Quando Chegar a Multa, É Só Recorrer!

Os Donos da Lei

por Samarone Lima

Foi ontem, num belo domingo de sol, que tive a má sorte de presenciar o péssimo trabalho de agentes da CTTU (Companhia de trânsito e Transporte Urbano do Recife).

Tinha terminado a corrida e ainda estranhava o tamanho do percurso. Ou os 5 km não foram bem mensurados, ou meu relógio endoidou, porque fiz um tempo anormal. Para melhor, claro. Deve ser fruto das Olimpíadas. Entrei no clima do Usain Bolt.

Quando fui atravessar a rua do Cais do Apolo, defronte ao Banco do Brasil, a caminho de casa, ainda tinha a coleção de cavaletes da CTTU e alguns retardatários.
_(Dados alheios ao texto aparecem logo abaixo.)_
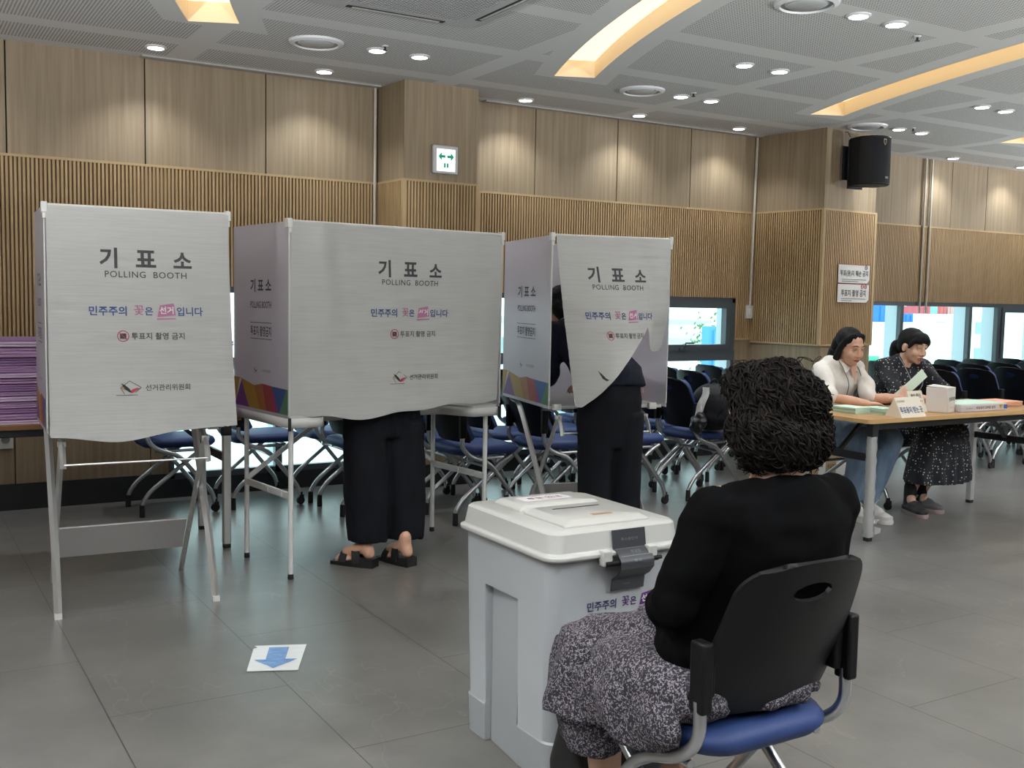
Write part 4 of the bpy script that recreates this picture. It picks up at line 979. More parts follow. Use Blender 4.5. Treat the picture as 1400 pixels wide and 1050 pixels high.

Então vi uma moça com a farda da CTTU apontando para o carro que vinha da direção da Prefeitura entrar à direita, na ponte Buarque de Macedo. Estranhei, porque é contramão, mas como é dia de corrida, pensei, devem ter modificado os roteiros. Aliás, nos dias de corrida pelo Bairro do Recife, mudam tudo e a população é a última a saber. Dei uma apressada, atravessei e fui caminhando pela ponte. O carro, seguindo a orientação da guarda, seguiu rumo ao Palácio das Princesas.

Quando cheguei ao outro lado da ponte, o carro estava parado. Um guarda da CTTU, que usava uma moto, pediu os documentos.

“Seu carro está na contramão”, disse ao rapaz que dirigia.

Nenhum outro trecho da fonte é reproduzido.